Nitrates Directive remains necessary, relevant and effective to protect EU waters, confirms EU Commission evaluation
Brussels, 15 July 2026 – The European Commission today published the results of its evaluation of the Nitrates Directive. The report reaffirms the Directive’s critical role in tackling nitrogen pollution from agriculture and protecting Europe’s water but highlights need for better implementation, reports the European Environmental Bureau (EEB).
The evaluation, which is the first full assessment of the Nitrates Directive since its adoption and has lasted nearly three years, concludes that the Directive remains necessary, relevant and effective. It sets the EU on course to bring Europe’s rivers, lakes, groundwater and coastal waters back to good health through the full implementation and enforcement of the Nitrates Directive.
The message from the Commission is clear, the Nitrates Directive is a flexible yet effective tool in curbing nitrate pollution from agricultural sources, allowing Member States to adapt measures to local conditions, but reminds that this flexibility comes with a responsibility on Member States to impose and enforce the necessary measures.
The conclusions come against a backdrop of growing evidence that nitrate pollution in water is imposing increasingly steep costs on ecosystems, human health, public budgets, and the wider economy. The EEB welcomes the confirmation that the Nitrates Directive is a key tool for reducing and preventing agricultural pollution at source and must be fully implemented.
Sara Johansson, Policy Manager for Water, EEB, said:
“National courts and the latest scientific evidence have confirmed the dangers of nitrate pollution from agriculture choking EU rivers and poisoning drinking water. This report confirms that with proper implementation the Nitrates Directive is the most cost-effective way to reverse the damage and provide relief to EU waters.”
Pressing the need for implementation and enforcement
By aiming to reduce and prevent water pollution caused by nitrates from agricultural sources, the Nitrates Directive remains one of Europe’s most important environmental laws, which helps deliver the goals of the Water Framework Directive, Drinking Water Directive and Habitats Directive as well as the objectives of the Water Resilience Strategy.
The evaluation comes against the backdrop of persistent and worrying implementation failures across Europe. More than a third of groundwater bodies, rivers, lakes and coastal waters are negatively affected by agricultural pollution. The cost of this mess already exceeds €22 billion per year, or €60 million per day.

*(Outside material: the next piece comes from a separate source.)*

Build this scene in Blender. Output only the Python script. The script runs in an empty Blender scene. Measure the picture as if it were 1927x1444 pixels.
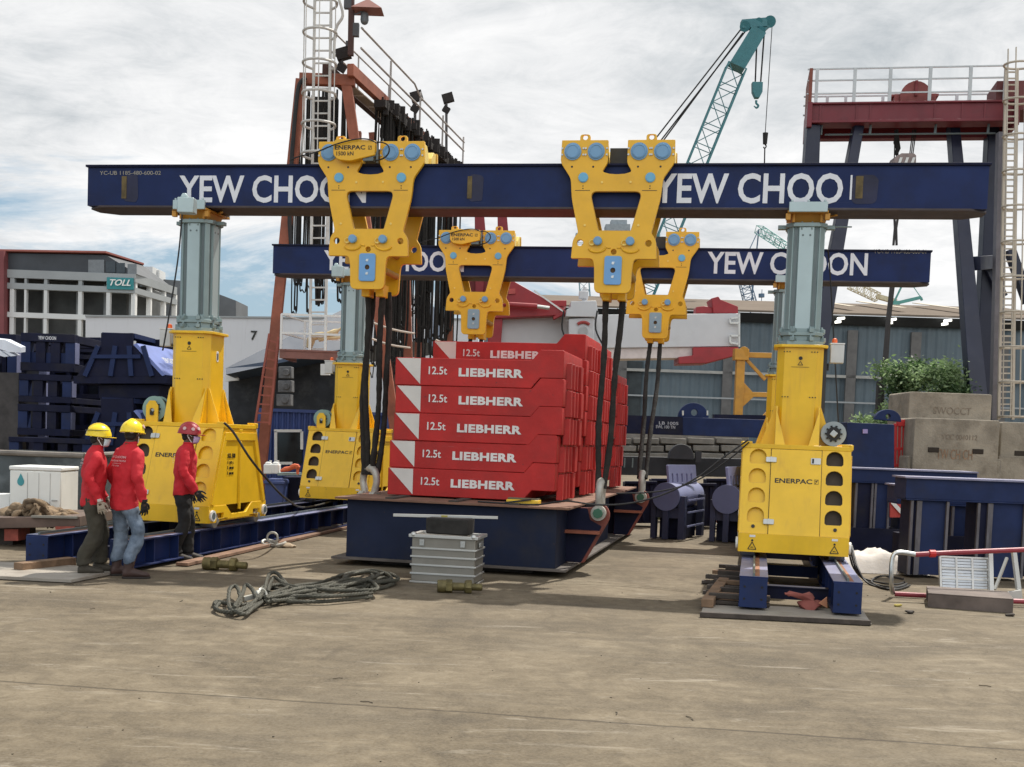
import bpy, bmesh, math, random
from mathutils import Vector as V, Matrix as M, noise as NZ
R = math.radians
rnd = random.Random(7)
scene = bpy.context.scene
COL = scene.collection

# ------------------------------------------------------------------ camera
FPX, PX, PY, CAMH = 2250.0, 963.5, 945.0, 1.78
_p = math.atan(125 / FPX); _r = math.atan(.037)
cF = V((0, math.cos(_p), -math.sin(_p))); _R0 = V((1, 0, 0)); _U0 = _R0.cross(cF)
cR = _R0 * math.cos(_r) + _U0 * math.sin(_r); cU = -_R0 * math.sin(_r) + _U0 * math.cos(_r)
CAM = V((0, 0, CAMH))
cd = bpy.data.cameras.new('camera'); cam = bpy.data.objects.new('camera', cd); COL.objects.link(cam)
cd.sensor_width = 36; cd.lens = 36 * FPX / 1927; cd.shift_y = (PY - 722) / 1927; cd.clip_end = 3000; cd.clip_start = .1
mw = M.Identity(4)
for i in range(3):
    mw[i][0], mw[i][1], mw[i][2], mw[i][3] = cR[i], cU[i], -cF[i], CAM[i]
cam.matrix_world = mw
scene.camera = cam

def ray(x, y): return cF + cR * ((x - PX) / FPX) + cU * ((PY - y) / FPX)
def at(x, y, Y): d = ray(x, y); return CAM + d * (Y / d.y)
def gnd(x, y, z=0): d = ray(x, y); return CAM + d * ((z - CAMH) / d.z)
def onpl(x, y, P0, n): d = ray(x, y); return CAM + d * ((P0 - CAM).dot(n) / d.dot(n))

# ------------------------------------------------------------------ world, sun, exposure
SUN_EL, SUN_AZ = R(58), R(32)          # azimuth from +Y (away from the camera) towards +X
world = bpy.data.worlds.new('World'); scene.world = world; world.use_nodes = True
nt = world.node_tree; nt.nodes.clear()
def N(t, **k):
    n = nt.nodes.new(t)
    for a, b in k.items(): setattr(n, a, b)
    return n
def L(a, b): nt.links.new(a, b)
def MATH(op, a, b=None, clamp=False):
    n = N('ShaderNodeMath', operation=op); n.use_clamp = clamp
    for i, v in enumerate((a, b)):
        if v is None: continue
        if hasattr(v, 'is_linked'): L(v, n.inputs[i])
        else: n.inputs[i].default_value = v
    return n.outputs[0]
out = N('ShaderNodeOutputWorld'); bg = N('ShaderNodeBackground')
sky = N('ShaderNodeTexSky', sky_type='NISHITA'); sky.sun_disc = False
sky.sun_elevation = SUN_EL; sky.sun_rotation = SUN_AZ; sky.dust_density = 1.5; sky.air_density = 1.0
tc = N('ShaderNodeTexCoord'); sp = N('ShaderNodeSeparateXYZ'); L(tc.outputs['Generated'], sp.inputs[0])
zz = MATH('ADD', MATH('MAXIMUM', sp.outputs[2], 0.0), .10)
cmb = N('ShaderNodeCombineXYZ')
L(MATH('DIVIDE', sp.outputs[0], zz), cmb.inputs[0]); L(MATH('DIVIDE', sp.outputs[1], zz), cmb.inputs[1])
def NOI(scale, detail, rough, dist=0, off=0):
    n = N('ShaderNodeTexNoise'); n.inputs['Scale'].default_value = scale; n.inputs['Detail'].default_value = detail
    n.inputs['Roughness'].default_value = rough; n.inputs['Distortion'].default_value = dist
    mp = N('ShaderNodeMapping'); mp.inputs['Location'].default_value = (off, off * .7, off * .3)
    L(cmb.outputs[0], mp.inputs[0]); L(mp.outputs[0], n.inputs[0]); return n.outputs[0]
def RAMP(v, pts):
    n = N('ShaderNodeValToRGB'); e = n.color_ramp.elements
    while len(e) < len(pts): e.new(.5)
    for el, (p, c) in zip(e, pts): el.position = p; el.color = (*c, 1) if len(c) == 3 else c
    L(v, n.inputs[0]); return n.outputs[0]
def MIX(f, a, b):
    n = N('ShaderNodeMix', data_type='RGBA')
    for i, v in ((0, f), (6, a), (7, b)):
        if hasattr(v, 'is_linked'): L(v, n.inputs[i])
        else: n.inputs[i].default_value = v
    return n.outputs[2]
big = NOI(.55, 5, .55, .5, 3.1); fine = NOI(2.2, 9, .66, .6, 11.0); rip = NOI(6.5, 8, .7, .8, 21.0)
tone = MATH('ADD', MATH('ADD', MATH('MULTIPLY', big, .50), MATH('MULTIPLY', fine, .34)), MATH('MULTIPLY', rip, .16))
# cloud is whiter lower down where the thin layer is seen edge on
lowc = MATH('SUBTRACT', 1.0, MATH('MULTIPLY', sp.outputs[2], 3.2), True)
tone = MATH('ADD', tone, MATH('ADD', MATH('MULTIPLY', lowc, .05), .022))
ccol = RAMP(tone, [(.36, (.40, .445, .49)), (.44, (.53, .57, .60)), (.50, (.69, .715, .735)), (.56, (.84, .85, .86)), (.64, (.98, .98, .98))])
# openings of blue, low in the sky and mostly to the left
low = MATH('SUBTRACT', 1.0, MATH('MULTIPLY', sp.outputs[2], 4.6), True)
left = MATH('ADD', MATH('MULTIPLY', sp.outputs[0], -.85), .06)
gap = MATH('ADD', MATH('ADD', MATH('MULTIPLY', low, .50), MATH('MULTIPLY', left, .33)), MATH('ADD', MATH('MULTIPLY', NOI(.8, 8, .66, .6, 7.7), .8), MATH('MULTIPLY', fine, .2)))
gapm = RAMP(gap, [(.715, (0, 0, 0)), (.84, (1, 1, 1))])
skc = N('ShaderNodeVectorMath', operation='SCALE'); L(sky.outputs[0], skc.inputs[0]); skc.inputs['Scale'].default_value = .085
skyc = MIX(.55, skc.outputs[0], (.40, .60, .76, 1))
col = MIX(gapm, ccol, skyc)
# unseen sky behind the camera is brightened to fill the shaded front faces
back = MATH('ADD', MATH('MULTIPLY', MATH('MAXIMUM', MATH('MULTIPLY', sp.outputs[1], -1.0), 0.0), .75), 0.0)
L(col, bg.inputs[0]); L(MATH('ADD', back, .93), bg.inputs[1]); L(bg.outputs[0], out.inputs[0])

sl = bpy.data.lights.new('sun', 'SUN'); sl.energy = 5.0; sl.angle = R(1.0); sl.color = (1, .95, .86)
sun = bpy.data.objects.new('sun', sl); COL.objects.link(sun)
sdir = V((math.sin(SUN_AZ) * math.cos(SUN_EL), math.cos(SUN_AZ) * math.cos(SUN_EL), math.sin(SUN_EL)))
sun.rotation_euler = sdir.to_track_quat('Z', 'Y').to_euler()
scene.view_settings.view_transform = 'Standard'; scene.view_settings.look = 'None'
scene.view_settings.exposure = 0.14; scene.view_settings.gamma = 1
scene.cycles.max_bounces = 6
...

While the Commission hails the Directive’s manure limit as a pivotal benchmark in curbing the negative environmental impacts of intensive animal rearing, this is contradicted by recent and further proposed policy changes by the Commission to relax those same rules, which decreases pressure on EU countries to de-intensify animal rearing systems risk increasing nitrate pollution, something the EEB has criticised.
The solutions already exist
The Nitrates Directive has provided EU countries with the tools to tackle agricultural water pollution for 35 years. The priority now must be implementing and enforcing them to help restore Europe’s waters, says the EEB.
As Member States prepare the next cycle of implementation plans to achieve objectives under the Water Framework Objective, this is a not-to-be-missed opportunity to speed up efforts to promote farming practices that work with nature and that respects ecological limits. The evaluation report confirms this is a good investment: the benefits of reducing agricultural pollution of water – which include safe drinking water and resilient food production – are 3-7 times higher than the costs to implement the Nitrates Directive.
ENDS
Notes to editors
- The Nitrates Directive aims to reduce and prevent nitrate pollution of water from agricultural sources. It requires Member States to monitor water quality, identify areas that drain into water that are polluted, or at risk of pollution, from agriculture and to draw up action programmes for those areas.
- The Directive offers Member States strong flexibility when designing measures, taking account of national and regional specificities, such as soil types and climatic conditions, as long as the water protection objectives are met.
- The RENURE act, adopted in February 2026, allow Member States to authorise the application of certain fertiliser products recovered from manure above the manure limit set in the Nitrates Directive. This represents a near 50% increase in the amount of nitrogen from manure that can be applied on fields.
- In the Fertiliser Action Plan, and re-confirmed in the Livestock Strategy, the Commission announced its intention to expand the RENURE act to also allow the application of digested manure above the limite set in the Nitrates Directive, something that the EEB together with farmers, environmental and civil society organisations have criticised.